Gather all lines with the word "pixels" in them.

(begin)

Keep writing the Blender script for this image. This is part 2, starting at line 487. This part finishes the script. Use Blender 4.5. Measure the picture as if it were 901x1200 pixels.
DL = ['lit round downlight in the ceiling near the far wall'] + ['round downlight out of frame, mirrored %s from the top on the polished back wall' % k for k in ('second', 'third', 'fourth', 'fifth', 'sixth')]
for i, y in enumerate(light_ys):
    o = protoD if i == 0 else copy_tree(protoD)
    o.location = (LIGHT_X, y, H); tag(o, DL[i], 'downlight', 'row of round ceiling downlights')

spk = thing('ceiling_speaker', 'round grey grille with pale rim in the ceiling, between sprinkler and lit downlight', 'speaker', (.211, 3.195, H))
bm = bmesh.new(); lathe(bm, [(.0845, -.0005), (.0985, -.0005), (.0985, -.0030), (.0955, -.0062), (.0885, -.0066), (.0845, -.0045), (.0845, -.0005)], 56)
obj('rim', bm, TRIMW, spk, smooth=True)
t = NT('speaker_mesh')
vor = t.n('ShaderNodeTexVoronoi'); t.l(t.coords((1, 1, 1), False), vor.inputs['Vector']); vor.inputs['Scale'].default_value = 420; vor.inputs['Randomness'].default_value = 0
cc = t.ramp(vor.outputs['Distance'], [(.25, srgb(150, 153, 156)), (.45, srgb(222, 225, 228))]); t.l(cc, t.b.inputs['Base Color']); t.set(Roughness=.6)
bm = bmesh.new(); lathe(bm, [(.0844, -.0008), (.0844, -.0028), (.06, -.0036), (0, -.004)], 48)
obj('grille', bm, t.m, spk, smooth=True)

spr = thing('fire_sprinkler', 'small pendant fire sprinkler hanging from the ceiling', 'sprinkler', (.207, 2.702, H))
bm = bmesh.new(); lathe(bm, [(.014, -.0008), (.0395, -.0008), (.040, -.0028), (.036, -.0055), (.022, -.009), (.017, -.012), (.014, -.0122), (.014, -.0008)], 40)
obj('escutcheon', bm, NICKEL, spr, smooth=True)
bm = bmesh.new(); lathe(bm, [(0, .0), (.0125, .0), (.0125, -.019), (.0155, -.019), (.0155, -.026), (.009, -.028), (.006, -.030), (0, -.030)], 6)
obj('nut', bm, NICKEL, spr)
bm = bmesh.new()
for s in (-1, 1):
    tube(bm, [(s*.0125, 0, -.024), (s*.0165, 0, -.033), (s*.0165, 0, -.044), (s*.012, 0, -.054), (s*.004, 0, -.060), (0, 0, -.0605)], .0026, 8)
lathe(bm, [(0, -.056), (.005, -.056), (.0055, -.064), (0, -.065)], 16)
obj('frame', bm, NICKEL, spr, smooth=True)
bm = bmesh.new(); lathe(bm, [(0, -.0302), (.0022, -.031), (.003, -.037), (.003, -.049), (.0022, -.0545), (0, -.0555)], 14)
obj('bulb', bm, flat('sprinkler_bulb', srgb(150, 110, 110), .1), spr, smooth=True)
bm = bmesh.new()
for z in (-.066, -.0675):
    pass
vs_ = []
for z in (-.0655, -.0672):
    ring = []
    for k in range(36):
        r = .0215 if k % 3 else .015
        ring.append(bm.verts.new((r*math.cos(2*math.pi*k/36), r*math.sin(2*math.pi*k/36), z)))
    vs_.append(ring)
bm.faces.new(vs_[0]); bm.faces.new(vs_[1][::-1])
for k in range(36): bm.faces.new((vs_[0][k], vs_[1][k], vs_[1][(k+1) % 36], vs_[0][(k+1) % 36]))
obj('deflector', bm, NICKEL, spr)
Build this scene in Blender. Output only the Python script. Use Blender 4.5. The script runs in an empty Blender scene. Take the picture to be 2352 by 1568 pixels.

(end)

=== Task answer ===
Keep writing the Blender script for this image. This is part 2, starting at line 487. This part finishes the script. Use Blender 4.5. Measure the picture as if it were 901x1200 pixels.
Build this scene in Blender. Output only the Python script. Use Blender 4.5. The script runs in an empty Blender scene. Take the picture to be 2352 by 1568 pixels.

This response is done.